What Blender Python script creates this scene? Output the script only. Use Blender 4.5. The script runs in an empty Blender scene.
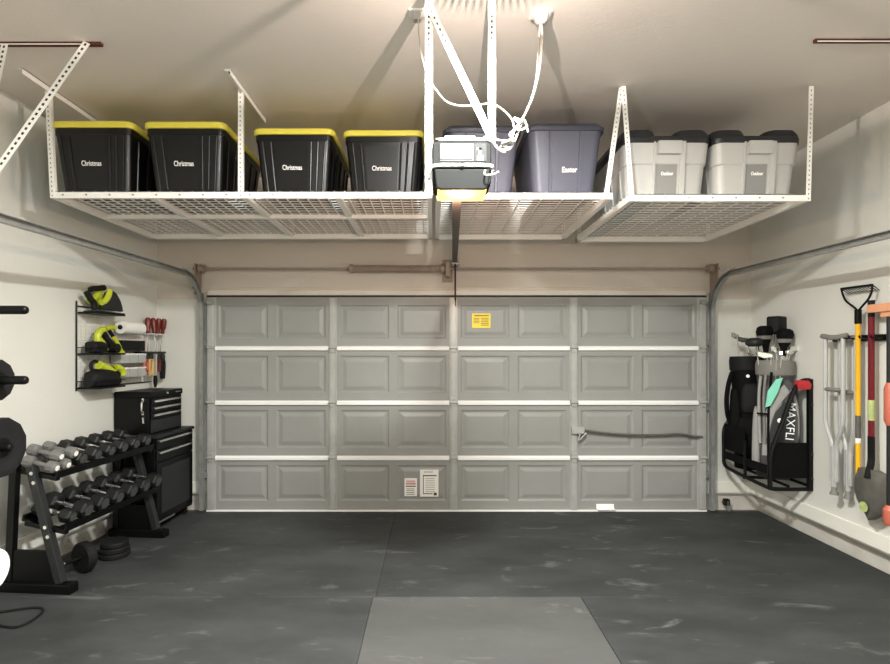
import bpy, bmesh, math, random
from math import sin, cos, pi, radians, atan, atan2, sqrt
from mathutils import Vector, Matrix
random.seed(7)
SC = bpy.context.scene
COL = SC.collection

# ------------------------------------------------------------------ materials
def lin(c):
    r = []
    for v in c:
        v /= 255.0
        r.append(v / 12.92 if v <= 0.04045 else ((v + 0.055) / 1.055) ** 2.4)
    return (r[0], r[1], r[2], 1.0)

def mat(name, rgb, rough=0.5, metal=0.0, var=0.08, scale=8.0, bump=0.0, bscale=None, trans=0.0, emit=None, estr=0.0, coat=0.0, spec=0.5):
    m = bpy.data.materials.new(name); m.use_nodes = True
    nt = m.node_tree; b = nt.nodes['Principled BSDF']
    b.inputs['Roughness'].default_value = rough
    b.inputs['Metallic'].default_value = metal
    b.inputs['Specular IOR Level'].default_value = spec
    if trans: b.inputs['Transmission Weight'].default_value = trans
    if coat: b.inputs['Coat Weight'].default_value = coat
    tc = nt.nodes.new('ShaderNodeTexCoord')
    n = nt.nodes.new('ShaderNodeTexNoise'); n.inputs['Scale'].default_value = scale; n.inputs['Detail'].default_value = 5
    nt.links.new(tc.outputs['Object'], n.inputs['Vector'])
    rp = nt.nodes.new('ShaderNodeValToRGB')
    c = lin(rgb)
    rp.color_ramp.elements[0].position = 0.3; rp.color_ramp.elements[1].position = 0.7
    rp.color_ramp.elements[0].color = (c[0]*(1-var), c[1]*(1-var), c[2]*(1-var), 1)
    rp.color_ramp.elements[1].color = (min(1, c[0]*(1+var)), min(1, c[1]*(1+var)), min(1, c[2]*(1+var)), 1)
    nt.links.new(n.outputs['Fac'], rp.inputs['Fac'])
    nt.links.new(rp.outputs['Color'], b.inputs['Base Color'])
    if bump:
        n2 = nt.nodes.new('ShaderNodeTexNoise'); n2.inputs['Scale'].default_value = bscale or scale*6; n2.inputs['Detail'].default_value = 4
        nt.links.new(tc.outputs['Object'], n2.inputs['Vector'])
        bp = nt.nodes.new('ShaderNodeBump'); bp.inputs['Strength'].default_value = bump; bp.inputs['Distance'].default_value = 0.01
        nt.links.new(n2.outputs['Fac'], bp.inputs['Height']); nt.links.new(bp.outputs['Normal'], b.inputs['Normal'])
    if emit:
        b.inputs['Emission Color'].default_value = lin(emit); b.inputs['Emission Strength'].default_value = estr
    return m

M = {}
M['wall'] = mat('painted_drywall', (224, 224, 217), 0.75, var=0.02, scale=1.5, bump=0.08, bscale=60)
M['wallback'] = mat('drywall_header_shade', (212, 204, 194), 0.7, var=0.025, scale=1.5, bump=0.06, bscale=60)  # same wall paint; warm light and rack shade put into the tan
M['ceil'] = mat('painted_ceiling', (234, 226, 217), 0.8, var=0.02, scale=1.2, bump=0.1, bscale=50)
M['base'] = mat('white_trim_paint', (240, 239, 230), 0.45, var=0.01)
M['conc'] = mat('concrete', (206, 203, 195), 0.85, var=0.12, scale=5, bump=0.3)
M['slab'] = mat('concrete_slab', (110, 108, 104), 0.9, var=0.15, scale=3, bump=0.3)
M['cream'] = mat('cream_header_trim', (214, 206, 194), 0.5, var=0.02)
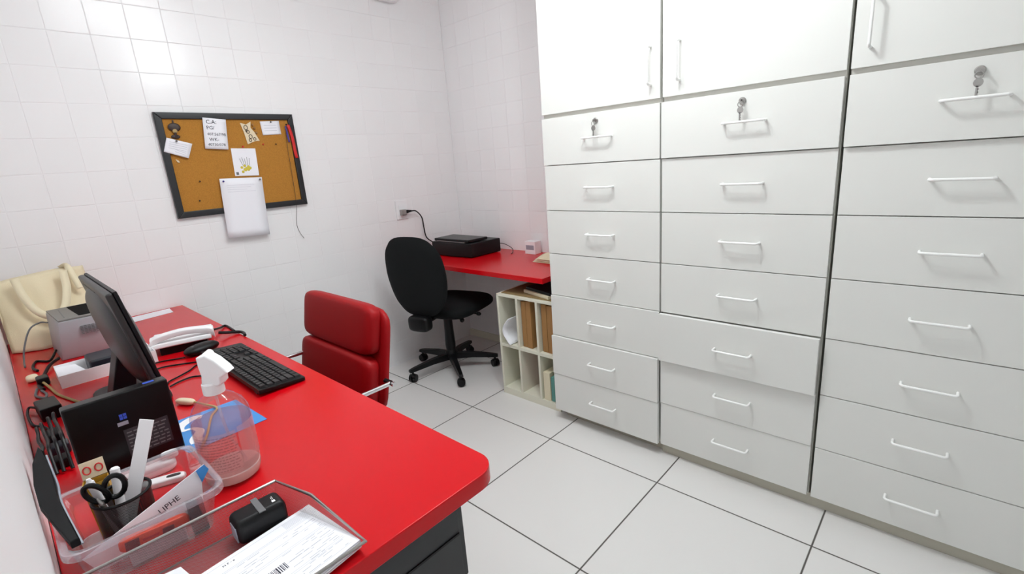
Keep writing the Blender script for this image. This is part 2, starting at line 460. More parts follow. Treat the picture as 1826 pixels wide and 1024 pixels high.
.....
DESCRIPTION OF THE TASK: Repeat the lines from where the entries begin to the line with "COL = SC.collection", both included. Any picture is left out.

EXERCISE RESULT:
What Blender Python script creates this scene? Output the script only. Use Blender 4.5. The script runs in an empty Blender scene.
import bpy, bmesh, math, random
from math import sin, cos, pi, radians, atan, atan2, sqrt
from mathutils import Vector, Matrix
random.seed(7)
SC = bpy.context.scene
COL = SC.collection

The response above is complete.